As an epilogue of sorts, the narrator adds a bit of information about Bartleby’s past, explaining that he had been previously employed in the dead letter office of the post office. In this position he was repeatedly faced with the tragedies of miscommunication. This revelation should not serve as an easy explanation for Bartleby’s condition, however, for Melville’s story depicts the mystery of despair and argues that some suffering is beyond melioration. Melville’s “story of Wall Street” has been praised for its modernity. Certainly the tale foreshadows the twentieth and twenty-first century theme of urban alienation and describes a dehumanized environment of brick and mortar that is shut off from the consolations of the natural world.
Summary
Last Updated on May 7, 2015, by eNotes Editorial.
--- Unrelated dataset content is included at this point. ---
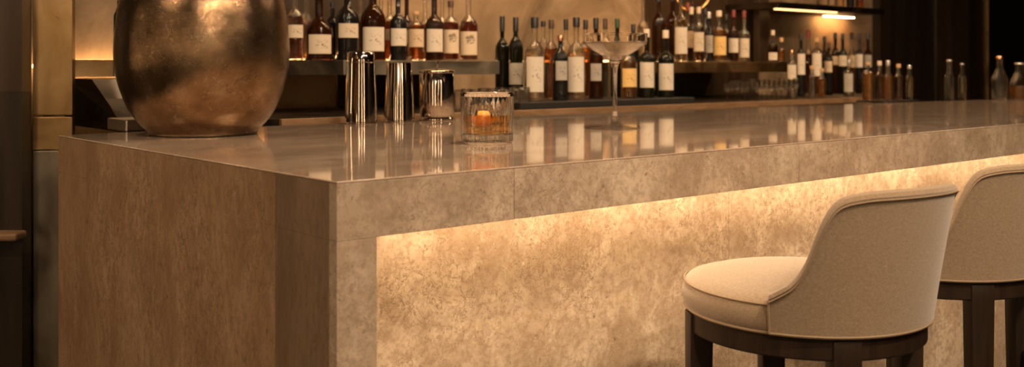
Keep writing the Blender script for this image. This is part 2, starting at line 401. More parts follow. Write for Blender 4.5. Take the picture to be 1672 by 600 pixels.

Word Count: 493
“Bartleby the Scrivener” is narrated by a prosperous Wall Street lawyer who, in “the cool tranquillity of a snug retreat,” does “a snug business among rich men’s bonds, and mortgages, and title-deeds.” Among his clients, the nameless narrator is proud to report, was John Jacob Astor, the richest man in the United States at the time of his death.
The narrator’s employees, as the story begins, are Turkey and Nippers, who are scriveners, or copyists, and Ginger Nut, a young office boy. The Dickensian copyists present problems for their employer, for each displays a different personality during each half of the working day. Turkey, who is short and fat, works quickly and steadily before noon but becomes clumsy and ill-tempered after his midday meal. At the opposite extreme is the dyspeptic Nippers, nervous and irritable in the mornings but mild and productive in the afternoons. Because they are regular in their inconsistent behavior, the narrator reports that he “never had to do with their eccentricities at one time,” and the work of the office proceeds, with Ginger Nut keeping the scriveners under some control by supplying them with cakes and apples.
The unusual order of the office is disrupted when the lawyer, because of extra work created by his being appointed a Master in Chancery, hires an additional copyist. At first, Bartleby works constantly, but one day he suddenly declines to compare a copied document and its original, offering no explanation, saying simply, “I would prefer not to.” Gradually, he prefers not to perform any of his tasks. His employer also discovers that Bartleby has no home other than the office and is sleeping there nights and weekends, eating little more than ginger nuts (small, spicy cakes).
The lawyer pleads with Bartleby to work or leave, but the obstinate scrivener continues to pursue his preference not to do anything. Growing increasingly distraught over these circumstances, the lawyer finally moves his chambers to another building. When Bartleby is expelled from the office by the new tenant, he remains in the building. The lawyer makes final pleas, even offering to take Bartleby home with him. Still, the scrivener prefers not to make any change, and the narrator flees the city in his frustration. On his return, he learns that Bartleby has been taken to the Tombs, the forbiddingly named city prison, as a vagrant.
The lawyer bribes a Tombs employee to take care of Bartleby, but the prisoner refuses to eat, preferring to stand beside and stare at the prison wall. The narrator tries to convince him that his surroundings are not that depressing; the prisoner replies, “I know where I am.” Eventually, he dies.
After Bartleby’s death, the lawyer learns that he had previously been a clerk in the Dead Letter Office in Washington and thinks that such a melancholy duty explains the poor man’s peculiar behavior. He ends his story by proclaiming its pathetic universality: “Ah, Bartleby! Ah, humanity!”